Notwithstanding this new facility, there are a number of concerns about the proposed provisions. In particular, concern was raised about the failure of the proposed bill to take account of the views of employers when making orders and the apparent limitation on circumstances when such orders can be proactively obtained. The bill as currently drafted appears to require that a dispute must exist before an application can be made for a representation order. This would necessarily require the existence of a disagreement between two competing unions prior to the intervention of Fair Work Australia. Demarcation disputes can be time consuming and raise complex legal considerations. It is essential that such disputes be resolved in a timely manner to ensure disruption to productivity is minimal and jobs are not lost. As the bill is predicated on the existence of a dispute before it is enlivened, it is essential that there be a pre-emptive or proactive element to this section, as is proposed. It is clear that the provision as drafted creates uncertainty. This uncertainty would be alleviated by the amendments we propose here today.

Demarcation issues often emerge in circumstances involving union entry into a particular workplace. This entry is a right bestowed upon unions by virtue of the Fair Work Act and can carry significant penalties in circumstances of non-compliance by an employer. The right or otherwise of a union to enter a workplace has already been complicated by various provisions within the Fair Work Act. This complication would be exacerbated in circumstances of a demarcation dispute. The coalition amendments would ensure that Fair Work Australia were empowered to stay any attempt to enter a workplace subject to a demarcation dispute.

The bill details matters that Fair Work Australia must take into account in making a representation order. These matters include two significant factors, being the existence of any demarcation orders under the current Workplace Relations Act and the views of the employer. There is no valid or logical reason for the exclusion of these two factors, which are essential to ensuring the timely and sensible making of representation orders.

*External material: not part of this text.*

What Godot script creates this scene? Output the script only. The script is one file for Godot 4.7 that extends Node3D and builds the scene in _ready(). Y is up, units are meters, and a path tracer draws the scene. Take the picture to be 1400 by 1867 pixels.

The proposed amendment will require Fair Work Australia to take account of the views held by the employer when making representation orders and have greater regard to existing representation orders.

I will very briefly refer to the proposed amendment regarding default superannuation. The coalition see default superannuation provisions in this bill as a restraint on competition. The provisions encourage apathy in superannuation choice at a time when people need to be engaged in their retirement planning. Our amendment would increase the employer’s choice of super fund, and we would encourage them to take account of this choice. This amendment would change the default provisions so that when choosing a superannuation fund an employer could also nominate a complying superannuation fund as the default. (Extension of time granted) The amendments we propose are sensible amendments. They improve aspects of the act. Most importantly, they would alleviate some of the worst job-destroying aspects of the act in the fatally flawed award modernisation process. I urge the government to see sense on these amendments, and I commend them to the House.